Een andere oppositionele combinatie, A1, herbergt eveneens een politicus met smet op het blazoen. Arti Jessurun werd in 1993 door Venetiaan uit de NPS gegooid in verband met zijn rol in de Begro/Insulair-affaire, waarbij hij omgerekend een dikke 400.000 euro ’commissie’ ontving voor zijn inspanningen om te komen tot een door Nederland gefinancierd project om sociale pakketten met eerste levensbehoeften aan de meest armlastige Surinamers uit te delen. In datzelfde schandaal viel ook de naam van de steenrijke zakenman Dilip Sardjoe, die nu voorzitter is van de BVD, een van de vijf partijen binnen de VVV.
Ook de huidige regering heeft omstreden politici binnen de gelederen. Voorzitter Paul Somohardjo van de Javaanse Pertjajah Luhur moest ruim twee jaar geleden opstappen als minister van Sociale Zaken nadat hij handtastelijk was geweest bij tienermeisjes die deelnamen aan een door zijn partij georganiseerde missverkiezing. Omdat klassenjustitie in Suriname heel gewoon is, werd hij door de rechter slechts veroordeeld tot een jaar voorwaardelijke gevangenisstraf. In de twee jaar dat hij minister was, is zijn naam regelmatig in verband gebracht met corruptie en fraude, maar deze zaken zijn nooit onderzocht. Zijn strafblad weerhoudt hem er niet van om prominent deel te nemen aan de intensieve verkiezingscampagnes.

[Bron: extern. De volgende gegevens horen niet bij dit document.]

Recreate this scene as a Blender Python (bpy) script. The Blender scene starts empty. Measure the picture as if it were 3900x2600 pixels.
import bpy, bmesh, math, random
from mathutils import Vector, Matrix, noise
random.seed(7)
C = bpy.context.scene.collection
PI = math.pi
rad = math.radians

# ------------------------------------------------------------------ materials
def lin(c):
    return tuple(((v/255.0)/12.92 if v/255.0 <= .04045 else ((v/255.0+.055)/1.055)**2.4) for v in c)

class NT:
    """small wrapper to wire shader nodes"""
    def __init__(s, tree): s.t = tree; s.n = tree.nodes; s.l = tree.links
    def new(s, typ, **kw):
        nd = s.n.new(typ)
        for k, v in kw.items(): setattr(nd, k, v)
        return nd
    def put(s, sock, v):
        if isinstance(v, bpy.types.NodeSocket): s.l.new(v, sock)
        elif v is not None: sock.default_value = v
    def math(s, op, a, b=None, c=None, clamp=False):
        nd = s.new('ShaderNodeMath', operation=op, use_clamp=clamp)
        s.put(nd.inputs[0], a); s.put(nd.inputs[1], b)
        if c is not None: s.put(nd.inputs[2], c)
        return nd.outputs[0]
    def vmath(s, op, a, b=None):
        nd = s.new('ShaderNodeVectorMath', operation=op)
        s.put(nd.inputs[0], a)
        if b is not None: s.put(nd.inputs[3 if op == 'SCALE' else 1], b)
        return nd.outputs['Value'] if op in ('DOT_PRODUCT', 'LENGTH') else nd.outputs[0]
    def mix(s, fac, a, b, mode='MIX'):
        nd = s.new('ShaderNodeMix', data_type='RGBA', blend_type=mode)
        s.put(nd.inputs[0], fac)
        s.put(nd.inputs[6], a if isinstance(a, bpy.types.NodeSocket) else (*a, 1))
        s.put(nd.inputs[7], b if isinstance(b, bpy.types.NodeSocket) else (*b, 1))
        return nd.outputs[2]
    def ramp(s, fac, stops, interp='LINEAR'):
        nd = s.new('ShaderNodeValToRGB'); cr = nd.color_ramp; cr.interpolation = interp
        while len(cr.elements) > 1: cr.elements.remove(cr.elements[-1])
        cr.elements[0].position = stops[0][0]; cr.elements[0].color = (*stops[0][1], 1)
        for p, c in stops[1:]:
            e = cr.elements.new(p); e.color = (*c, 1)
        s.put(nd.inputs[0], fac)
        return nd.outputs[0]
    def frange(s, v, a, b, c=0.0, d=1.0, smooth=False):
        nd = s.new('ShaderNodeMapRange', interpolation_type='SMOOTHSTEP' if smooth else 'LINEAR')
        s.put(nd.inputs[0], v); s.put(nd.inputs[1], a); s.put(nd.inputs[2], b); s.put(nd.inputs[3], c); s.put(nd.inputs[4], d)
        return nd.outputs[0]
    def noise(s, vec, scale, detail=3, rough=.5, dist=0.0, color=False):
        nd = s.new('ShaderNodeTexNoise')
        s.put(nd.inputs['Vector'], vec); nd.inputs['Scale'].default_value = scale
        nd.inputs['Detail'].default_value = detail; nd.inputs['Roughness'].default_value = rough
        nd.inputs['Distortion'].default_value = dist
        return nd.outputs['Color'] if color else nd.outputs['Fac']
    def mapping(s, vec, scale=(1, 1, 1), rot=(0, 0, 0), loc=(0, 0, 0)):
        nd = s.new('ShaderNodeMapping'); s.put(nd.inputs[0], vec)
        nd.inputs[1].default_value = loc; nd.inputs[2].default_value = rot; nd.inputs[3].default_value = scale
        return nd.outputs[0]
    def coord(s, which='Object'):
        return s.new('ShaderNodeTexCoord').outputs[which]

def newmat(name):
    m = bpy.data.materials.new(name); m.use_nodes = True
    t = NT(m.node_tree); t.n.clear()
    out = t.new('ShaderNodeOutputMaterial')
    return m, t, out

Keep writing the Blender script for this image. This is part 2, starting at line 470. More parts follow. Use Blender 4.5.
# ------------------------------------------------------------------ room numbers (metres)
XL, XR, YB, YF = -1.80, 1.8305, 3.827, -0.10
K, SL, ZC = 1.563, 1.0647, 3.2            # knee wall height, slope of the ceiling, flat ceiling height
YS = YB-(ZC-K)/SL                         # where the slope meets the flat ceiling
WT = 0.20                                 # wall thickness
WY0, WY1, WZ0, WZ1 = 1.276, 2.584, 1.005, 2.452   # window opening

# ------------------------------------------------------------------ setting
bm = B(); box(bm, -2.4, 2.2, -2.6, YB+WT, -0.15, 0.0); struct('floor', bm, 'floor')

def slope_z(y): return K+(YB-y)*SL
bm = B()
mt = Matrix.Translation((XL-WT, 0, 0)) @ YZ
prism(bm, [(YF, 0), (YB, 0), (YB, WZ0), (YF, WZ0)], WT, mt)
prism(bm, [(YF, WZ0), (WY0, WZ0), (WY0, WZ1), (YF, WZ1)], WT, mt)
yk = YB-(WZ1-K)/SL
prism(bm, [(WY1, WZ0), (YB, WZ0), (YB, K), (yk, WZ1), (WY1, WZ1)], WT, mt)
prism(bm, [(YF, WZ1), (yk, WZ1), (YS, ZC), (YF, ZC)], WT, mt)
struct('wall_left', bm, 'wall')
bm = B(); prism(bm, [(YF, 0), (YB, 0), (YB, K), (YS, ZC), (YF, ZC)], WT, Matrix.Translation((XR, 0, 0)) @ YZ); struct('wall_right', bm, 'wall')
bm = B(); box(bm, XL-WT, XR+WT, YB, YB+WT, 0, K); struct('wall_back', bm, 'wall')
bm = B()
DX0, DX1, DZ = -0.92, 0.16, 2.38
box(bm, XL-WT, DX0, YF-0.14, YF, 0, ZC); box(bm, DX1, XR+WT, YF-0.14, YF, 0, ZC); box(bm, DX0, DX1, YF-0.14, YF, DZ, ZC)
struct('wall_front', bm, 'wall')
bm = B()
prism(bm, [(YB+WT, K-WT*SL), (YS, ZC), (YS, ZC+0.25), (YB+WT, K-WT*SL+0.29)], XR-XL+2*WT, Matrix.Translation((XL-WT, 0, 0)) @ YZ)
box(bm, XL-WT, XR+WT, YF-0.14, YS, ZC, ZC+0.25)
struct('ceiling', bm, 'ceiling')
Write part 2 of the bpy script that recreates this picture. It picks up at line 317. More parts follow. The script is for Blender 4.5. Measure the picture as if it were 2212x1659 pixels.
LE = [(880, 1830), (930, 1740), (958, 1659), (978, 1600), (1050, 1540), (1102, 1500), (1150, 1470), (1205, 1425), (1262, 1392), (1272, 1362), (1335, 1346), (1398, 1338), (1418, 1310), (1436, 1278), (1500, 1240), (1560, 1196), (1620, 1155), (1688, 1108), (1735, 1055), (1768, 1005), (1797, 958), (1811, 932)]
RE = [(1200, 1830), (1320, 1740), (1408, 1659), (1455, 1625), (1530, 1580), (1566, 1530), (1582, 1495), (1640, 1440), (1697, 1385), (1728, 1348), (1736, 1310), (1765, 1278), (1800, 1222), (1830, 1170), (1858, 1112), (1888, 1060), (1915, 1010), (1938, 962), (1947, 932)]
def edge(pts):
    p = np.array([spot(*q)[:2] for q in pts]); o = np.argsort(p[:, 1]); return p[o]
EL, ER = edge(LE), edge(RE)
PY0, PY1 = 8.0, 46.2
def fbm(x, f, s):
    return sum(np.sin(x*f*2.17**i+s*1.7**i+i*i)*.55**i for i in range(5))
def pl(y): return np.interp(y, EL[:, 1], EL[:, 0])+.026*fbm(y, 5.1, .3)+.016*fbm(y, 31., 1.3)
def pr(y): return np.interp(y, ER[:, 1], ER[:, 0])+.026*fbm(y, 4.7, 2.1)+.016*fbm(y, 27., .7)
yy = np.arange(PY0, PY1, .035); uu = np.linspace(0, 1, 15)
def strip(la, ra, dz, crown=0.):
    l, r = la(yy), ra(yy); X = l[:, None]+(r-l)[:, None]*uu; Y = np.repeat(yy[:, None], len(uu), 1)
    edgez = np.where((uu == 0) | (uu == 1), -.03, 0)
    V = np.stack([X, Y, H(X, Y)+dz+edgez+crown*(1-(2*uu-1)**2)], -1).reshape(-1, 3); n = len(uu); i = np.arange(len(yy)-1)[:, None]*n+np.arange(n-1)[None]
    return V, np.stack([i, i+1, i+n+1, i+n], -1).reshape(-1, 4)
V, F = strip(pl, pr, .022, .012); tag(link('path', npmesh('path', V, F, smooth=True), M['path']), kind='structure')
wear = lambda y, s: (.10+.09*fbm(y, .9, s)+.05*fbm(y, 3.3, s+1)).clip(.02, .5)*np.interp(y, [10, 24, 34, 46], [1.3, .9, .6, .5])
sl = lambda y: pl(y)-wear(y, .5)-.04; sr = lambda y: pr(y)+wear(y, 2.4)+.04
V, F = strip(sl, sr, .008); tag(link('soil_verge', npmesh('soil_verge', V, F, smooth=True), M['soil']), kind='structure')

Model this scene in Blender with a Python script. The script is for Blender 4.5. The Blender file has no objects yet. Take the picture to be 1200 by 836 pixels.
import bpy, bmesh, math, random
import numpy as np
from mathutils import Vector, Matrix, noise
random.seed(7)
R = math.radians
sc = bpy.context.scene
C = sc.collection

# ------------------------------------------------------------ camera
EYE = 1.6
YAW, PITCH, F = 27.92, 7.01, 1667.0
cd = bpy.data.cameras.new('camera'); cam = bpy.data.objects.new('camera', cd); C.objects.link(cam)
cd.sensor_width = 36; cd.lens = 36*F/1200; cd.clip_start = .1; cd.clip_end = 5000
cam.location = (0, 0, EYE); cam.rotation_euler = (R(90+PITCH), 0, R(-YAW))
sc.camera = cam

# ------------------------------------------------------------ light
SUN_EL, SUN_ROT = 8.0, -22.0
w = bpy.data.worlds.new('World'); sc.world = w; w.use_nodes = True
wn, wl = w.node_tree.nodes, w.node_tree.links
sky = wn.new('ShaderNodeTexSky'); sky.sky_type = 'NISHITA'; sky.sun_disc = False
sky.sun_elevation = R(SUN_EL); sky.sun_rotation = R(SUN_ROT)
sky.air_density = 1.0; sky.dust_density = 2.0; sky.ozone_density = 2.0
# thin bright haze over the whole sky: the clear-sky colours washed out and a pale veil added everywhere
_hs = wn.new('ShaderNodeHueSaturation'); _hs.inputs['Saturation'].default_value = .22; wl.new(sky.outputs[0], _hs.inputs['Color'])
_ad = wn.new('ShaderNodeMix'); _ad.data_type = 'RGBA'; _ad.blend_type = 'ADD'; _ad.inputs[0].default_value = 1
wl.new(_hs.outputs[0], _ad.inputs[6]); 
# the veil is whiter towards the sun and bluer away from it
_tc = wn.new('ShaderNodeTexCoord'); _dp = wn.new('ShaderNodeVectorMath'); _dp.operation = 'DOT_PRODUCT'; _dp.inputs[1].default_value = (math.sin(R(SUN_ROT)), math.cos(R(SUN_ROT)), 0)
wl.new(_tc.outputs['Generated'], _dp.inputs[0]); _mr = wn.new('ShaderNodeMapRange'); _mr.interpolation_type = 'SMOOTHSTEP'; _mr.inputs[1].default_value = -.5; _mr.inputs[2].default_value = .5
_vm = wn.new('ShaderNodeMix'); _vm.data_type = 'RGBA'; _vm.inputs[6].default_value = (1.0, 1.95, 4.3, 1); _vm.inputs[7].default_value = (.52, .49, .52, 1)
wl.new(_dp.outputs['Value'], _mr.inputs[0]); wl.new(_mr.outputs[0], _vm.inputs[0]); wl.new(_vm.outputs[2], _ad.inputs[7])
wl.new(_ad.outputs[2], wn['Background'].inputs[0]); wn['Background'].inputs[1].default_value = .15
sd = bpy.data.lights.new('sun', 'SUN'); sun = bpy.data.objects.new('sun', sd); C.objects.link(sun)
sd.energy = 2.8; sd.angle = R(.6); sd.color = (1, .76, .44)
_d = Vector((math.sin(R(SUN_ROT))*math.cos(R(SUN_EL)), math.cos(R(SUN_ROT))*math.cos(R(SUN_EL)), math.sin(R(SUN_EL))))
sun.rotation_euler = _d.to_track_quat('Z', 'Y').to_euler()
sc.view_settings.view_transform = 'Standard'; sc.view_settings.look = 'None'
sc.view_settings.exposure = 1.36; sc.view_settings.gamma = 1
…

Minister van Openbare Werken, Dewanand Balesar, moet vrezen dat hij zijn termijn niet volledig kan uitzitten. Hij heeft mogelijk een rol gespeeld in het corruptieschandaal dat zijn departement dezer dagen op de kop zet. Maandag zinspeelde hij er voor het eerst op dat hij wellicht de eer aan zichzelf houdt.
De lijst zou nog veel langer gemaakt kunnen worden, zeker als er politici bij worden betrokken waarvan een nazaat in de afgelopen vijf jaar een scheve schaats heeft gereden. Zoon Dino Bouterse zit in de gevangenis wegens betrokkenheid bij wapen- en drugshandel, de zoon van Defensieminister Ronald Assen draaide de bak in na het machinegeweer van de lijfwacht van zijn eigen vader achterover te hebben gedrukt. Een andere ministerszoon pleegde fraude bij zijn examen, en de oogappel van een parlementariër was een aantal malen betrokken bij vechtpartijen, waar hij met een wapen zwaaide.
Toch zijn er ook politici met een schoon blazoen en een zuiver geweten die aan de verkiezingen deelnemen. Gevreesd moet worden dat zij in een nieuw parlement en kabinet tot de minderheid behoren. Want Surinamers liever eerder voor een welbespraakte drugshandelaar of zedencrimineel die gouden bergen beloven dan voor een bescheiden en eerlijke kandidaat die in de campagnes de kiezers de realiteit voorschotelt en het land kan leiden naar de welvarende toekomst waar iedereen al decennia tevergeefs op wacht.